I'll be mostly on acoustic, but I do have two songs (I'm Gonna Find Another You - John Mayer, and I Shall Not Walk Alone - Ben Harper) that I'll play some sweet, sweet, solo electric on. Speaking of, has anyone else noticed that you can get a real soulful, jazzy, bluesy clean tone from engaging the neck and middle pickups and playing it clean? I don't usually like the mid-pickup settings, I find them to be kind of gimmicky-sounding, but it's exactly the tone I was looking for on the Ben Harper song. When I'm playing softly, finger-style, it's smooth and soulful, with no quack. Interesting. In either case, my electric setup is just, real simply, Strat -> tuner -> Blues Jr., and it's exactly what I need.

The other interesting thing I can talk about is my pedalboard for this event.
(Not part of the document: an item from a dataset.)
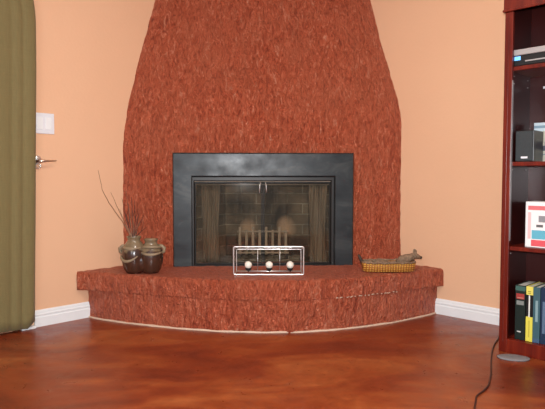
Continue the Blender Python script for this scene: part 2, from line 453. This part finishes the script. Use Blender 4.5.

It's not too much changed from what I'd consider a standard acoustic pedalboard, at least not too different from what I'll usually run, but the chain is Breedlove -> Fishman Aura -> Boss GE-7 -> Ernie Ball Volume Pedal -> Boss DD-7 (with tap tempo) -> PA. The DD-7 is being used solely for it's looping capabilities, and I'm using the GE-7 exactly as it's shown, giving me a slight boost and adding some upper frequencies to give me a nice, cutting tone for adding in some lead lines over a loop. For instance, I'm trying to mimic an harmonica when I do "Shelter From the Storm" by Dylan, or just trying to add some mandolin-like lines into some of my various folk songs. The Aura pedal is always on, and the volume will let me control, well, my volume, as I need a big, bassy sound for finger-picking, but it quickly gets to be way too much when strumming. Simply playing with the volume works perfectly, giving me defined chords at a lesser volume and a big finger-picked sound at full-volume. And also, I'm doing Glen Hansard's Say it To Me Now, so I'll be cutting the guitar's volume completely at that point, and yelling without a mic. It's going to be great!

Anyway, I've got two and a half hours to fill tomorrow night, so wish me luck!